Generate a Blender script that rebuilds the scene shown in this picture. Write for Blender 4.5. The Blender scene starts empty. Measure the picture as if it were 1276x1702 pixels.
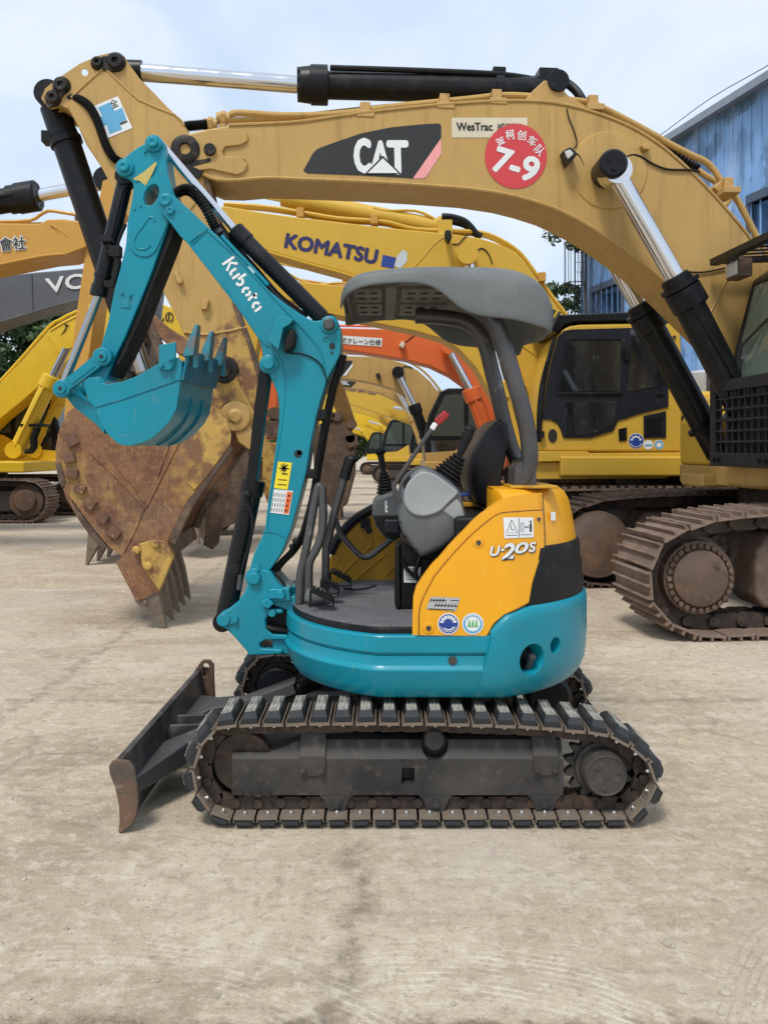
import bpy, bmesh, math, random
from mathutils import Vector as V, Matrix as M, noise as mnoise
R = math.radians
PI = math.pi
scene = bpy.context.scene
COL = scene.collection
random.seed(7)

# ------------------------------------------------------------------ camera, sky, sun, exposure
F, UC, VH, CH = 1400.0, 638.0, 745.0, 1.5        # focal length in photo pixels, principal column, horizon row, eye height
cd = bpy.data.cameras.new('camera')
cam = bpy.data.objects.new('camera', cd); COL.objects.link(cam)
cd.sensor_fit = 'HORIZONTAL'; cd.sensor_width = 36.0; cd.lens = F / 1276 * 36
cam.location = (0, 0, CH); cam.rotation_euler = (R(90), 0, 0)
cd.shift_y = -(851 - VH) / 1276
cd.clip_start = 0.05; cd.clip_end = 2000
scene.camera = cam

world = bpy.data.worlds.new('World'); scene.world = world; world.use_nodes = True
nt = world.node_tree; nt.nodes.clear()
SUN_EL, SUN_AZ = R(58), R(205)                    # azimuth measured from +Y (north) clockwise
out = nt.nodes.new('ShaderNodeOutputWorld'); bg = nt.nodes.new('ShaderNodeBackground')
sky = nt.nodes.new('ShaderNodeTexSky'); sky.sky_type = 'NISHITA'; sky.sun_disc = False
sky.sun_elevation = SUN_EL; sky.sun_rotation = SUN_AZ; sky.air_density = 1.0; sky.dust_density = 1.5
tc = nt.nodes.new('ShaderNodeTexCoord'); mp = nt.nodes.new('ShaderNodeMapping'); mp.inputs['Scale'].default_value = (1, 1, 2.4)
nz = nt.nodes.new('ShaderNodeTexNoise'); nz.inputs['Scale'].default_value = 2.6; nz.inputs['Detail'].default_value = 6; nz.inputs['Roughness'].default_value = .50; nz.inputs['Distortion'].default_value = .5
rp = nt.nodes.new('ShaderNodeValToRGB')
rp.color_ramp.elements[0].position = .40; rp.color_ramp.elements[0].color = (3.8, 4.65, 5.85, 1)
rp.color_ramp.elements[1].position = .60; rp.color_ramp.elements[1].color = (5.1, 5.6, 6.2, 1)
mx = nt.nodes.new('ShaderNodeMix'); mx.data_type = 'RGBA'; mx.inputs['Factor'].default_value = .90
bg.inputs['Strength'].default_value = 0.1
L = nt.links.new
L(tc.outputs['Generated'], mp.inputs['Vector']); L(mp.outputs['Vector'], nz.inputs['Vector']); L(nz.outputs['Fac'], rp.inputs['Fac'])
L(sky.outputs['Color'], mx.inputs[6]); L(rp.outputs['Color'], mx.inputs[7]); L(mx.outputs[2], bg.inputs['Color']); L(bg.outputs[0], out.inputs['Surface'])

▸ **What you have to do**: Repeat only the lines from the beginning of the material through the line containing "random.seed(7)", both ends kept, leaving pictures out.

▸ **The answer**:
Generate a Blender script that rebuilds the scene shown in this picture. Write for Blender 4.5. The Blender scene starts empty. Measure the picture as if it were 1276x1702 pixels.
import bpy, bmesh, math, random
from mathutils import Vector as V, Matrix as M, noise as mnoise
R = math.radians
PI = math.pi
scene = bpy.context.scene
COL = scene.collection
random.seed(7)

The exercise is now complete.